Take each line that has the word "writing" and return it.

Start of Data section

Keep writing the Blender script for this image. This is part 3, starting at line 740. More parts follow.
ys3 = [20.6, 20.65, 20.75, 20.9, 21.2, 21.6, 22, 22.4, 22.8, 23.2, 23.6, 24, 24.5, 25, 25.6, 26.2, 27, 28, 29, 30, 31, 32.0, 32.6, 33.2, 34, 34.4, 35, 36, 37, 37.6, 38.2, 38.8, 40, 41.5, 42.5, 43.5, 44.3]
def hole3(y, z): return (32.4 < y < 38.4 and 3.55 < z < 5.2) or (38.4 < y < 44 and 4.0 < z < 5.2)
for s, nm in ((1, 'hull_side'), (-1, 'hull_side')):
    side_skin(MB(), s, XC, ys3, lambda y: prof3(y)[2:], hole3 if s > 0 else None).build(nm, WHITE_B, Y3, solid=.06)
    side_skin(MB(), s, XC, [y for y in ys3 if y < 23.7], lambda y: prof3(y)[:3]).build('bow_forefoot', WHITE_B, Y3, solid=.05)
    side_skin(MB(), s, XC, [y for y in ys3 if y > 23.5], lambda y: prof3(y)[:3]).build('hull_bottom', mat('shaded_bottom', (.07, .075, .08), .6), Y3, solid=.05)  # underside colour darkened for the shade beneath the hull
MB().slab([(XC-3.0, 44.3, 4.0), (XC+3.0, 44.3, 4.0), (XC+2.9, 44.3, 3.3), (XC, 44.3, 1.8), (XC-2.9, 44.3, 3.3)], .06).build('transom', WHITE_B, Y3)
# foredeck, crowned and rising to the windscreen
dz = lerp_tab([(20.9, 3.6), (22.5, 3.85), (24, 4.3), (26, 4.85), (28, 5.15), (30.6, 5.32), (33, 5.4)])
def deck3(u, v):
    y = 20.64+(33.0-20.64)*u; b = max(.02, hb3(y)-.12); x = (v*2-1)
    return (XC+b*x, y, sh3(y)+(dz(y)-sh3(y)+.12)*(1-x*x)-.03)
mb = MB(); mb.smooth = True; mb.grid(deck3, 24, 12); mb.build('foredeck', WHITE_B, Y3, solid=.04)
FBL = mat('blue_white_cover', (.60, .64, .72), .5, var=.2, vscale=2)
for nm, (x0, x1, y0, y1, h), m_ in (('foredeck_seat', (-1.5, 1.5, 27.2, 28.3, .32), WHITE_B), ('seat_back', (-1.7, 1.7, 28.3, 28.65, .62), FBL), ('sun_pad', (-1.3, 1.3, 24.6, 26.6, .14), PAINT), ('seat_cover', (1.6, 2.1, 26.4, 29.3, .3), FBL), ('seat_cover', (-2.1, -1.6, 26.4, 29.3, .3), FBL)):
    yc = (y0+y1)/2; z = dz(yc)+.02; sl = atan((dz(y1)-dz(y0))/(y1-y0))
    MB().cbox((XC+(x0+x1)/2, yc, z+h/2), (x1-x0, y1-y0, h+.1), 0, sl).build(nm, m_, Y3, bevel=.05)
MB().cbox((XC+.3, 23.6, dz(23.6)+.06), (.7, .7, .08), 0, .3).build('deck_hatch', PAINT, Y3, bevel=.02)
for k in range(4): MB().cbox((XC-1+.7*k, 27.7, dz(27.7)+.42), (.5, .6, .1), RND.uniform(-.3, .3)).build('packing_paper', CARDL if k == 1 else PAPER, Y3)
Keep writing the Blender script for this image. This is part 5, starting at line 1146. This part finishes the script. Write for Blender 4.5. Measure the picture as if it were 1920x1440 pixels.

End of Data section

Complete response:
Keep writing the Blender script for this image. This is part 3, starting at line 740. More parts follow.
Keep writing the Blender script for this image. This is part 5, starting at line 1146. This part finishes the script. Write for Blender 4.5. Measure the picture as if it were 1920x1440 pixels.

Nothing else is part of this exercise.